Ayer estuve en Madrid. Ida y vuelta en el mismo día (ya se sabe, cosas de trabajo) Lo mejor: ver a los amigos y compañeros, besos y más besos, y abrazos, y mejores deseos. Lo peor: largas reuniones en una sala enorme sin aire acondicionado y tres ventiladores para 90 personas (¡tres!), una botellita de agua de 1/2 litro por persona (¡viva la austeridad!), y mucho, mucho sueño, que eso de levantarse a las 5am para coger una avión, es horroroso.
La comida fantástica. Un bar económico y sabroso, del que no recuerdo el nombre y menos dónde estaba situado. La variedad del menú, tamaño de las raciones, servicio excelente y precio económico, hará que vuelva, pese al par de kilos que he ganado, seguro. Por 8'50 € tallarines carbonara de 1º y pollo al ajillo con patatas fritas de 2º, café del tiempo y zumo de naranja natural de postre). Bueno, ya sé, tan mal no suena.
Largo día y grandes aprendizajes... espero.
Ya en el aeropuerto, que llegamos sobre las 9, nos aventuramos a conseguir la tarjeta de embarque en unas maquinitas tipo cajero. Y claro, como era de esperar, lo conseguimos, digo, casi. Todo fue muy rápido, pero en las dichosas tarjetas no aparecía ningún número de asiento. Total que, después de pasar por las maquinitas para ahorrar tiempo, nos tocó dirigirnos a una ventanilla. Y nos dieron otras.
Tras pasar por donde te cachean (a mí no, sí a mi compañera), llegamos al Duty Free, y me compré 2 frascos de perfume Moschino, de 45 ml. por 38 euritos. Y por que no tenía más tiempo. Es uno de mis lugares preferidos, una perfumería. Ummm. La pena es que los españoles no podemos comprar tabaco, libre, claro está, de impuestos.
Y después nos dirigimos a buscar nuestra sala de embarque, la E-75 (a tomar por c…) Media hora después arribamos a nuestro primer destino, la sala de espera. Atardecía, los aviones descansaban en la pista. Por fin avisto uno de esos horribles y sucios lugares destinados a los fumadores. Saco mi pitillo antes de acercarme, y me da una tos de mil demonios. Joder… tendré que esperar. Guardo el cigarrillo, saco el bocata de tortilla (perdí mi glamour hace unos días) y me como la mitad mientras esperamos.

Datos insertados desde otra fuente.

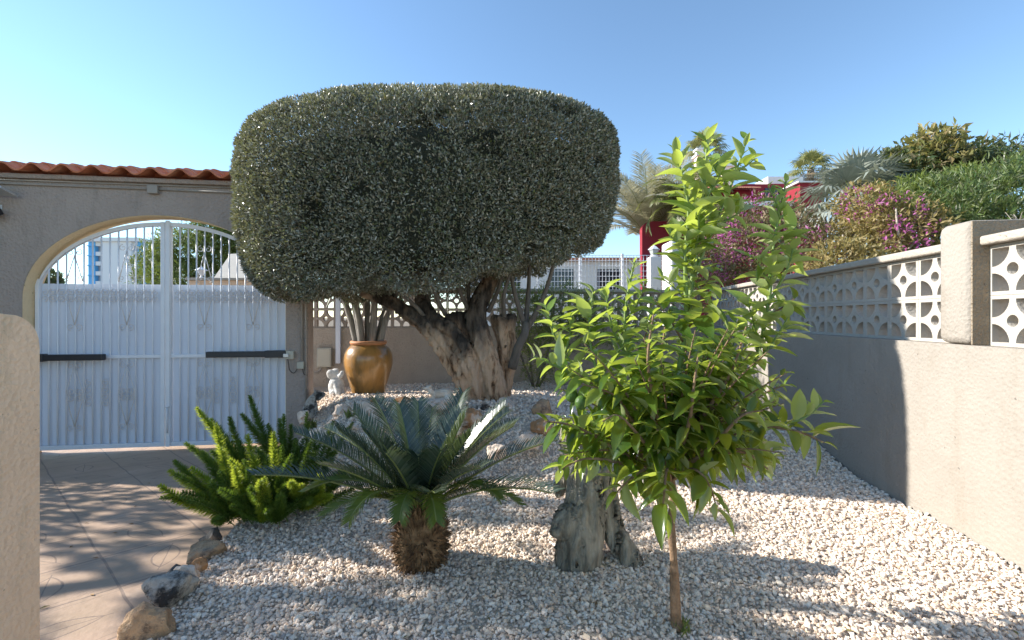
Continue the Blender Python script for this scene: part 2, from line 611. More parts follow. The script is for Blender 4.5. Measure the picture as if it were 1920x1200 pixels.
def stone_mat(name, stops, rough=0.8):
    m, t, b = nodes_of(name)
    g = t.nodes.new("ShaderNodeNewGeometry")
    n = len(stops)
    col = ramp(t, g.outputs['Random Per Island'], [(i / (n - 1), c) for i, c in enumerate(stops)])
    t.links.new(col, b.inputs['Base Color'])
    b.inputs['Roughness'].default_value = rough
    b.inputs['Specular IOR Level'].default_value = 0.25
    return m


M['gravel'] = stone_mat('gravel', [(0.80, 0.64, 0.50), (0.86, 0.75, 0.62), (0.66, 0.52, 0.41), (0.88, 0.80, 0.70), (0.50, 0.39, 0.31), (0.82, 0.64, 0.47), (0.87, 0.79, 0.69), (0.72, 0.54, 0.40), (0.85, 0.76, 0.66), (0.42, 0.34, 0.29)])
M['gravel_bed'] = rough_mat('gravel_bed', (0.42, 0.34, 0.27), (0.66, 0.56, 0.45), 60, 0.9, 1.0, 70)


# ------------------------------------------------------------------ ground, drive, gravel garden
WALL_D, WALL_K = 2.42, 0.128                      # right wall face: X = WALL_D + WALL_K * Y


def wall_x(Y): return WALL_D + WALL_K * Y


BORD = [(0.2, -1.35), (1.2, -1.38), (1.92, -1.53), (2.32, -1.675), (2.84, -1.77), (3.8, -2.0), (5.0, -2.22), (5.4, -2.36), (5.9, -2.9), (6.9, -4.0), (8.4, -4.1)]


def border(Y):
    for (y0, x0), (y1, x1) in zip(BORD, BORD[1:]):
        if Y <= y1: return x0 + (x1 - x0) * (Y - y0) / (y1 - y0)
    return BORD[-1][1]


def drive_z(Y): return -0.20 * min(1, max(0, (Y - 2.0) / 3.0))


def gz(X, Y):
    rise = sm(3.75, 4.75, Y + 0.12 * math.sin(X * 3.1))
    right = 1 - sm(0.2, 1.6, X)
    left = sm(-0.02, 0.55, X - border(Y))
    back = 1 - 0.36 * sm(5.4, 7.0, Y)
    z = 0.37 * rise * (0.42 + 0.58 * right) * (0.35 + 0.65 * left) * back
    z += 0.07 * math.exp(-((X + 0.33) ** 2 + (Y - 5.2) ** 2) / 0.35)
    z += 0.012 * mnoise.noise(Vector((X * 1.7, Y * 1.7, 0)))
    return z


g = MB()
g.add([(-900, -60, -0.5), (900, -60, -0.5), (900, 1400, -0.5), (-900, 1400, -0.5)], [(0, 1, 2, 3)])
tag(g.build('ground', M['earth']), kind='structure')

rows = np.linspace(0.3, 8.3, 161)
V = []; F = []
nc = 90
for Y in rows:
    x0, x1 = border(Y), wall_x(Y) - 0.02
    V.append((x0 - 0.01, Y, -0.35))
    for k in range(nc):
        X = x0 + (x1 - x0) * k / (nc - 1)
        V.append((X, Y, gz(X, Y)))
for i in range(len(rows) - 1):
    for k in range(nc):
        a = i * (nc + 1) + k
        F.append((a, a + 1, a + nc + 2, a + nc + 1))
tag(np_mesh('gravel_ground', V, F, M['gravel_bed'], smooth=True), kind='structure')

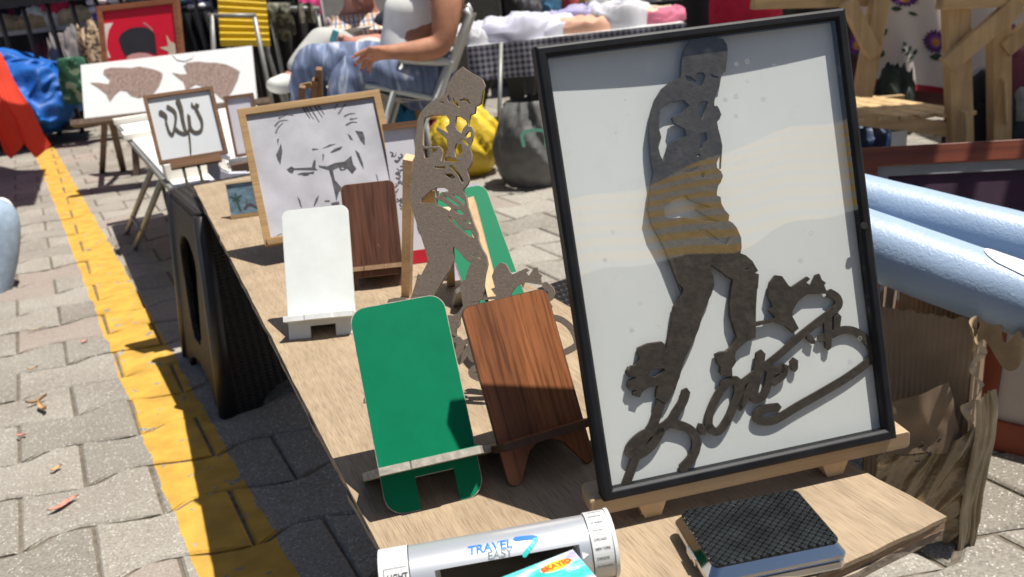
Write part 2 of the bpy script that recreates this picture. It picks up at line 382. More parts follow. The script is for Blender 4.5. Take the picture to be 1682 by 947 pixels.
for r in range(-9, 62):
    for j in range(-26, 34):
        p = O0 + E1 * (j - .5 * r + .5) + E2 * (r + .5); q = V((p.x, p.y, 0)); x = project(q)
        if abs(p.x) > 5.6 or p.y < -.3 or p.y > 9.5: continue
        if x and -60 < x[0] < 1740 and -20 < x[1] < 1000 and not any(inside(x, h) for h in HIDDEN): near.append(((q - CAM).length, r, j))
        else: far.append((r, j))
near.sort(); far += [(r, j) for _, r, j in near[300:]]; near = near[:300]
PG = [paver_geo(i) for i in range(5)]
PMESH = []
for vs, fs, c in PG:
    me = bpy.data.meshes.new('paver'); me.from_pydata([tuple(v) for v in vs], [], fs); me.update(); PMESH.append(me); me.materials.append(M_PAVER)
for i, (_, r, j) in enumerate(near):
    k = rnd.randrange(5); c = PG[k][2]; p = O0 + E1 * (j - .5 * r) + E2 * r + c
    o = bpy.data.objects.new('paver', PMESH[k]); COL.objects.link(o); o.parent = pavement
    o.location = (p.x, p.y, rnd.uniform(-.003, .001)); o.rotation_euler = (rnd.uniform(-.007, .007), rnd.uniform(-.007, .007), rnd.uniform(-.006, .006)); WM[o] = I4
bb = B(); rvs = []
for r, j in far:
    k = rnd.randrange(5); vs, fs, c = PG[k]; p = O0 + E1 * (j - .5 * r) + E2 * r + c; dz = rnd.uniform(-.003, .001)
    bb.add([(v.x + p.x, v.y + p.y, v.z + dz) for v in vs], fs); rvs += [rnd.random()] * len(vs)
me = bpy.data.meshes.new('pavers_beyond'); me.from_pydata(bb.v, [], bb.f); me.update()
me.attributes.new('rv', 'FLOAT', 'POINT').data.foreach_set('value', rvs)
tag(obj('pavers_beyond', me, M_PAVER, parent=pavement), kind='stuff')

# fallen leaves and litter on the pavers
M_LEAF = M('dry_leaf', (.42, .25, .12), .8, .35, 120, objvar=.3)
M_PLEAF = M('pink_leaf', (.50, .22, .17), .8, .3, 120)
def leaf(px, py, L_, w, ang, mat, lab, curl=.004):
    p = G(px, py); b_ = B(); n = 9
    def f(u, v):
        t = u * 2 - 1; ww = w * (1 - t * t) ** .8 * (v - .5)
        return V((t * L_ / 2, ww + .003 * math.sin(3 * t), .004 + curl * (abs(t) ** 2 + 3 * abs(v - .5) ** 2)))
    b_.grid(f, n, 4); o = b_.mesh('leaf')
    return solo('dry_leaf', o, mat, lab, 'leaf', group='dry leaves on the pavers', M_=Matrix.Translation(p) @ Matrix.Rotation(ang, 4, 'Z'))
leaf(72, 675, .055, .012, 2.2, M_LEAF, 'largest curled tan leaf on the grey pavers left of the yellow line', .010)
leaf(62, 663, .045, .009, .6, M_LEAF, 'thin tan leaf crossing the largest curled leaf on the grey pavers', .008)
leaf(106, 832, .055, .014, .8, M_PLEAF, 'long pinkish leaf lying on the paver nearest the bottom left')
leaf(94, 773, .022, .011, .5, M_LEAF, 'small brown leaf just above the long pinkish one at bottom left')
leaf(140, 563, .018, .012, .2, M_PLEAF, 'small pink petal beside the yellow line at mid height')
leaf(37, 718, .026, .008, 2.6, M_PLEAF, 'small pinkish leaf near the left edge below the curled leaf')
leaf(55, 608, .026, .008, .3, M_LEAF, 'small orange brown leaf near the left edge above the curled leaf')
leaf(60, 543, .05, .005, .25, M('straw', (.6, .52, .36), .8, .2, 90), 'pale straw stalk lying in a paver joint at the left')
leaf(35, 390, .03, .012, .3, M_LEAF, 'small tan leaf in the sun beside the denim leg at left')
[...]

Por fin a las 10 abren el mostrador, pasamos, por fin, al avión, que no tarda más de media hora en despegar. Debimos caerle bien a la chica del mostrador, pues nos asignó asientos en primera clase (¡!). Es la primera vez que viajo así, y tampoco hay gran diferencia: un sandiwich rancio y agua caliente con hielo. Viajamos mejor a la ida, en la puerta de emergencia, porque el espacio es bien amplio.
El tipo, me refiero al capitán, hace una serie de maniobras increíbles (sobre todo para una ignorante en las artes de la aviación como yo) que me animan a olvidarme que estoy dentro de este frágil y ruidoso cacharro. Y miro por la ventana. No puedo guardar en mi cámara las pruebas de lo más bonito que he visto en mucho tiempo (el cielo azul marino, sin estrellas, una franja naranja y otra azul turquesa en la línea del horizonte, y millones de luces allí abajo, formando increíbles dibujos con vida propia) porque la luz de "manténgase con el cinturón abrochado" sigue encendida. Así que ni pensar en hacer una fotico.
Y poco a poco, entre giro y pirueta, llegamos a Valencia (hogar, caluroso y húmedo hogar), caminamos 15 minutos para llegar a la salida (me ahogo, tengo que dejar de fumar), hacemos una cola de 10 minutos para coger un taxi, y un taxista chiflado que iba a 160, que se ha saltado no menos de 10 semáforos, y 15 euros después, llegamos a casa, donde nos esperan unas camas calientes, ni pizca de brisa, un gato histérico (al que le voy a dar una paliza un día) y, por fin, ahora sí, el último cigarrito del día.